В этой истории обнаруживают себя не только личные противоречия — но и противоречия фундаментальные, на которые натолкнулся режиссерский театр, внешне такой победительный и успешный. Да, режиссер — хозяин спектакля («автор спектакля», как скоро станут гордо писать на афишах). Он диктует спектаклю свое понимание пьесы, его облик и ритмы. Он населяет его персонажами вроде бы авторскими, но прошедшими сквозь преображающую фантазию постановщика. А что остается актеру? На протяжении всего минувшего века эта проблема будет лежать (и лежит до сих пор) в основании многих событий театральной истории. Постепенно, но жестко режиссура станет добиваться абсолютной власти над спектаклем не только как над готовым произведением искусства, автором которого он себя объявил, но и в каждый момент работы над ним. И это изменение отношений в процессе работы необходимо учитывать как нечто существенное для понимания Нового театрального времени.

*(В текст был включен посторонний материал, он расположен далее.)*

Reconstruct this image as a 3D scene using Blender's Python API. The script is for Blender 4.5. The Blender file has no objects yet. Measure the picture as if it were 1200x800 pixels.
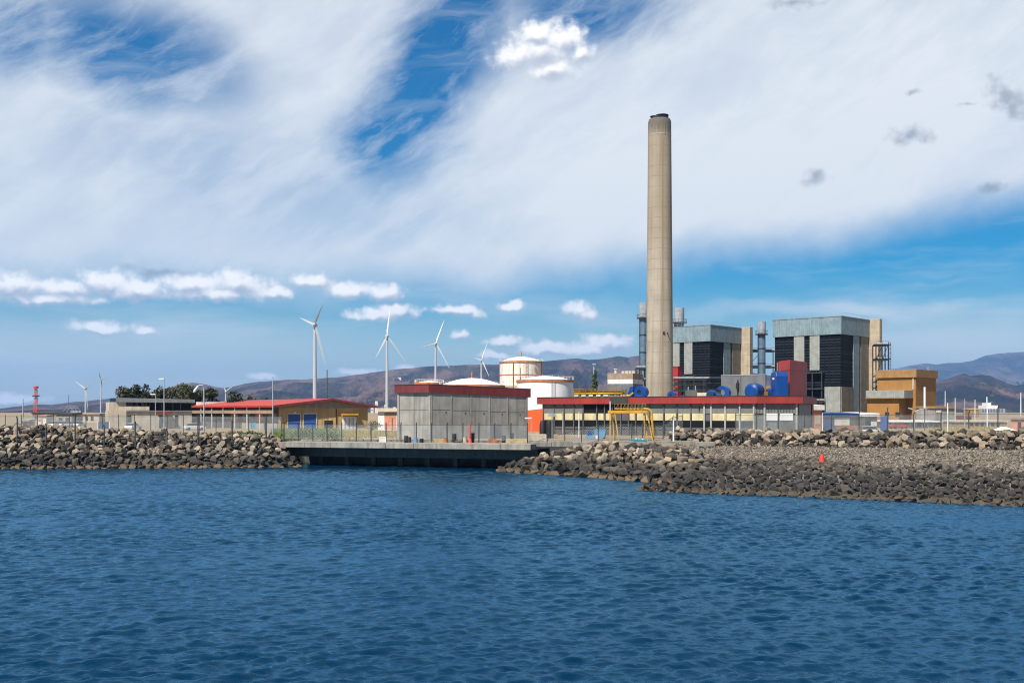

Сменятся поколения актеров, уйдут последние из тех, кто знал иной театр. Сегодня мы имеем дело с теми, кто со школьной скамьи впитывает в себя яд творческого сервилизма. Они изначально уже — верные слуги режиссерского замысла, которым «хозяин» из соображений политики или личной симпатии может позволить немного инициативы. Но лишь в тех пределах, которые не задевают его режиссерских амбиций. Станиславский-актер не был готов к резкому бунту. Ведь он и сам принадлежал к режиссерскому клану и до конца своих дней репетировал парадоксально, жестко, порой просто жестоко. В его сознании еще со времен Общества искусства и литературы, больше того, с тех детских театральных открытий, когда он, отказавшись от плохо играющих актеров-любителей, предпочел послушных кукол, существовала уверенность в естественности и необходимости актерского подчинения режиссеру спектакля. И столкнувшись с режиссерским замыслом Немировича, он не сумел отстоять собственную трактовку. Наоборот, преодолевая внутреннее сопротивление, он, актер, какое-то время честно пытался сыграть такого Ростанева, какого от него ждал неколебимый режиссер Владимир Иванович. Но ни его опыт, ни его актерская техника не помогли ему справиться с ситуацией, подавить в себе отвращение к навязываемой трактовке. Не смогла помочь и его система. К. С. играть так не смог — ведь это значило бы предать человека, в благородство которого он верил…
Как раз в период работы над «Селом Степанчиковом» К. С. много думает об изменившейся иерархии внутри сценического искусства. Вот фрагмент из его «Записных книжек»: «Мода заставляет актера сегодня искать гротеск, а завтра тому же актеру играть Софокла, потому что приехал Рейнгардт с «Эдипом». Или Варламов имел успех в какой-нибудь роли, а Сологуб прочел лекцию, — и на все эти, собранные со всех сторон идейки, капризы, шалости художника, бессмыслицы, самые разнообразные бросания из стороны в сторону — актер должен ответить во всех самых разнообразных направлениях. Мало того, он должен быть настолько гибок, чтоб в стилизациях и импрессионизме заменять собой краски художника, оживлять и делать интересными философские и публицистические статьи. Оживлять и объяснять собой сухие теории режиссера. Одного только он делать не может — передавать то, что он хочет и чувствует и думает. И все эти отвлеченные, красочные, идейные, философские и другие требования глупцов актер должен передавать своей материей, своей душой. Каждый год изгибать свой талант в самые противоположные стороны сообразно с модой. Это пытка. Актер — материя, а не звук. Когда его заставляют делать то, что противоестественно, ничего кроме ремесла не может получиться».